» OBJECTIVE
Could you write out the opening lines of the data, word for word, stopping after the line that contains "return Vector(((x-CX)/F*d, d, EYE+(CY-y)/F*d))"?

» INPUT DATA
======

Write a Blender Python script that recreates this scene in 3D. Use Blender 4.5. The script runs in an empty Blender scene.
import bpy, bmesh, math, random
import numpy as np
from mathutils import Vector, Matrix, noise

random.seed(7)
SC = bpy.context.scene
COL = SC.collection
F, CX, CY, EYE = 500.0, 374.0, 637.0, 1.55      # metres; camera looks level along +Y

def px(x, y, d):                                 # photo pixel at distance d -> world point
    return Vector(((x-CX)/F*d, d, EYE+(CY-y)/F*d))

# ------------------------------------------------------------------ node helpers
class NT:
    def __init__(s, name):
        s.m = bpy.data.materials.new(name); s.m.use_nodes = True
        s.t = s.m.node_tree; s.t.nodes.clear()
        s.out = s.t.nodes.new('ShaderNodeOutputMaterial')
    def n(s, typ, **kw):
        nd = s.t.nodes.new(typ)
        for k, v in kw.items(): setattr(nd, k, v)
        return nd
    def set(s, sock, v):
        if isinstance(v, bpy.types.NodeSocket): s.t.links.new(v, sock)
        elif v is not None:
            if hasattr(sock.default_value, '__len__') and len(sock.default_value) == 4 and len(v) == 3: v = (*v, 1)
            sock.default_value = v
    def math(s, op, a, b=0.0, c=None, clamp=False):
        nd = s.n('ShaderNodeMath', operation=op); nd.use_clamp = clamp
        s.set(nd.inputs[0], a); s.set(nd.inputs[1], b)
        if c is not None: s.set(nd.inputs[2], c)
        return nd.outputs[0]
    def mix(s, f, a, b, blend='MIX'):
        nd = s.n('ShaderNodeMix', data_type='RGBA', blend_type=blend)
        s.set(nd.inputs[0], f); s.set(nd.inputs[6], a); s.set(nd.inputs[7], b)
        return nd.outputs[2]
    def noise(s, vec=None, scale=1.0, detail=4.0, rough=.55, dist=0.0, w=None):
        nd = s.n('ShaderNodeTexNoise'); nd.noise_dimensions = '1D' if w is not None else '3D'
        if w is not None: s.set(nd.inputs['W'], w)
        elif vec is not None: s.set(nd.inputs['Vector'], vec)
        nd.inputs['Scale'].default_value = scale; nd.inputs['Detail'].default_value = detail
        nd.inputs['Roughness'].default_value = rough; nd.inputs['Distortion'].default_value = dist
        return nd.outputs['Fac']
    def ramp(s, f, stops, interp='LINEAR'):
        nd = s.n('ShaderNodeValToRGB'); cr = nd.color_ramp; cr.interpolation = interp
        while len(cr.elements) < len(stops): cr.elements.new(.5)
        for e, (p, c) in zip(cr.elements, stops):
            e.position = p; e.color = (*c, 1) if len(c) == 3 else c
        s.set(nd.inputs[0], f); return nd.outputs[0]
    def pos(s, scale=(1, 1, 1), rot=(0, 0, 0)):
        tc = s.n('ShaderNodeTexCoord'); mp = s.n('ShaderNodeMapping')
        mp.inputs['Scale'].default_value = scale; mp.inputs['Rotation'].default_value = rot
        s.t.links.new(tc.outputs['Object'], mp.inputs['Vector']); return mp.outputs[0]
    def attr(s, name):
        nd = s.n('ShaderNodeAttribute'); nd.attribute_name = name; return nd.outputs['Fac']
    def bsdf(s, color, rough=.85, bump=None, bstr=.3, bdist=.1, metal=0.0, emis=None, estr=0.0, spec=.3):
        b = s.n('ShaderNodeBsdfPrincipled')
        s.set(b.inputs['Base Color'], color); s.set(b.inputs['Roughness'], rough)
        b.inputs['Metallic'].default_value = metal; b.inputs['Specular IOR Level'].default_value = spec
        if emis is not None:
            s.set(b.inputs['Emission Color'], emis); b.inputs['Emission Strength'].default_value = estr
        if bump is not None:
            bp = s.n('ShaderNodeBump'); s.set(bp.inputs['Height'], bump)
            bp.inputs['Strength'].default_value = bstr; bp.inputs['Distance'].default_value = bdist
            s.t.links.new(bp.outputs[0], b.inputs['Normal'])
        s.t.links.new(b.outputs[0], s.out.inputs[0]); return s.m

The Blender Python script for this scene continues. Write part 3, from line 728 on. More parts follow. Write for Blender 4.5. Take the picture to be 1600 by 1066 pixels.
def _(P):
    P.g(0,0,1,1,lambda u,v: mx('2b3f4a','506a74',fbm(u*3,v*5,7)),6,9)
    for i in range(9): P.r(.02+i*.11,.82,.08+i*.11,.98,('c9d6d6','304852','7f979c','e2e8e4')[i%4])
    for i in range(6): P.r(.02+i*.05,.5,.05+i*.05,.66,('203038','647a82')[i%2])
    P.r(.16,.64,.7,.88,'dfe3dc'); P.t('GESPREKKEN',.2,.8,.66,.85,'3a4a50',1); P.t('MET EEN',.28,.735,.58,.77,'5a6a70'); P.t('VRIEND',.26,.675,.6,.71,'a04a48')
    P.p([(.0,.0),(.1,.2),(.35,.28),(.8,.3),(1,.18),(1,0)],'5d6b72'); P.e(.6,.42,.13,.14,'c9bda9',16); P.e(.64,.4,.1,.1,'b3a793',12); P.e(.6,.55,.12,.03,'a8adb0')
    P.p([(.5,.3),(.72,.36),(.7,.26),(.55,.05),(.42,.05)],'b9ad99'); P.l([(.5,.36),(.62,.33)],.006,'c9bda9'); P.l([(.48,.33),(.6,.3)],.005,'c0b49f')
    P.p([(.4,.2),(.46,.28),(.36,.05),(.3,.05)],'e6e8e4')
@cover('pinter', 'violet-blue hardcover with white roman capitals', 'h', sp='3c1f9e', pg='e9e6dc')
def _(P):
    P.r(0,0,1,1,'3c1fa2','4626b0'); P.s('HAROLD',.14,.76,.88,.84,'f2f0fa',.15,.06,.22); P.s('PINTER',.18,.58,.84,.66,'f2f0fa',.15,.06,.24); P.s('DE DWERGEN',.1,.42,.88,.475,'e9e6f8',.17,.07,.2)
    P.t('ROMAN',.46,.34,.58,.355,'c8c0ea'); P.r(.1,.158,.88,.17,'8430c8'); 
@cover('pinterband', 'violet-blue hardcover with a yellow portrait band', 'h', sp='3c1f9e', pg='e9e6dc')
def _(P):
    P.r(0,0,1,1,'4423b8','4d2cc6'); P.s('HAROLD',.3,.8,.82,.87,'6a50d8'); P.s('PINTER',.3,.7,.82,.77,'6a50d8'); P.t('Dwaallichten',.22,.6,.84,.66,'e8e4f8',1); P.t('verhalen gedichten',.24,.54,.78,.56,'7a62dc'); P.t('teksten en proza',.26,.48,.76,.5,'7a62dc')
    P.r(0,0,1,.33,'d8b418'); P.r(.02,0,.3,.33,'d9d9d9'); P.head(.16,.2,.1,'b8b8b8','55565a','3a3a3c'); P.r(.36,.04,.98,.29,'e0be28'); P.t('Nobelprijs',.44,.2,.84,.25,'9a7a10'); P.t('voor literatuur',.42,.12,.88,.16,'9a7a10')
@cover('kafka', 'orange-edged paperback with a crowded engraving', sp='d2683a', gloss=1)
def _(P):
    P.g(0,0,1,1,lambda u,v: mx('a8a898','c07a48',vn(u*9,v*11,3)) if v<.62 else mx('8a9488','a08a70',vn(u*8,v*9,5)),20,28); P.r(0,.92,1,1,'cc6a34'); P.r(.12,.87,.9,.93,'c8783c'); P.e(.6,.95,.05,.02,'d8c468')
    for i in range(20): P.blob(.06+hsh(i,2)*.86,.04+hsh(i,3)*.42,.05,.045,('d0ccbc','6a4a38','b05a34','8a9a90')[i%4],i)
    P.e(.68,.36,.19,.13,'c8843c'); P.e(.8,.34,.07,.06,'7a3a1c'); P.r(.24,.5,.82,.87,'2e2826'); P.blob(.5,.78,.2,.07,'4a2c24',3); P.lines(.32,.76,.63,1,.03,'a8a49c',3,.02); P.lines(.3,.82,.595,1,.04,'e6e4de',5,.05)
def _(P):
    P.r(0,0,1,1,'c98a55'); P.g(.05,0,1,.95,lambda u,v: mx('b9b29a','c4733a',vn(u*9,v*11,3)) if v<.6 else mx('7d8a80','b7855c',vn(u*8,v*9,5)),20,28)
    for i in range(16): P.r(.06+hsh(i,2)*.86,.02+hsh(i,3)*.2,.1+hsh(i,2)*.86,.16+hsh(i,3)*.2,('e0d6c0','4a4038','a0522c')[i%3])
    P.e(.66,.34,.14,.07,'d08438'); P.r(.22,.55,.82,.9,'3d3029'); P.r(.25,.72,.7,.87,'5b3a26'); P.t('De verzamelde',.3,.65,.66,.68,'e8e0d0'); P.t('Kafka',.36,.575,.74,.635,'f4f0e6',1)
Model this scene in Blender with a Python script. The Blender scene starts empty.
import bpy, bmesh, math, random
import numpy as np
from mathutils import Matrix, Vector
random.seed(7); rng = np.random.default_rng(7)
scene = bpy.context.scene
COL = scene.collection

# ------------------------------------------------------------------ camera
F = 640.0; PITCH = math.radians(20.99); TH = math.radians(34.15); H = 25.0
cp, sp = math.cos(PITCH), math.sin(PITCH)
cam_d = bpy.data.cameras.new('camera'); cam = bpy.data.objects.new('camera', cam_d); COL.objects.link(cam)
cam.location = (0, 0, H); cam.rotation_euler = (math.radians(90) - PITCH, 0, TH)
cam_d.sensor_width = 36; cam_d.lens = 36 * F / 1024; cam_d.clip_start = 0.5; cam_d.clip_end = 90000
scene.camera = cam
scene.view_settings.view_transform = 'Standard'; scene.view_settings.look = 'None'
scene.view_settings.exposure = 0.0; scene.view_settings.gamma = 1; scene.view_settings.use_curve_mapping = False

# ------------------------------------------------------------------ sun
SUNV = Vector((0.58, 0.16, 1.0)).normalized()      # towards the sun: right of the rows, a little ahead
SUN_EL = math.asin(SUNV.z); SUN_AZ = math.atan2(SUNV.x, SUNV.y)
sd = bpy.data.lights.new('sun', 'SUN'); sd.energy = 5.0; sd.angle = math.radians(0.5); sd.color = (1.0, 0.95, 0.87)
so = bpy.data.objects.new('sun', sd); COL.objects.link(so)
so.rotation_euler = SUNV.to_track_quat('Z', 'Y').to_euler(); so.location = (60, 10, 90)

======

» WORKED ANSWER
Write a Blender Python script that recreates this scene in 3D. Use Blender 4.5. The script runs in an empty Blender scene.
import bpy, bmesh, math, random
import numpy as np
from mathutils import Vector, Matrix, noise

random.seed(7)
SC = bpy.context.scene
COL = SC.collection
F, CX, CY, EYE = 500.0, 374.0, 637.0, 1.55      # metres; camera looks level along +Y

def px(x, y, d):                                 # photo pixel at distance d -> world point
    return Vector(((x-CX)/F*d, d, EYE+(CY-y)/F*d))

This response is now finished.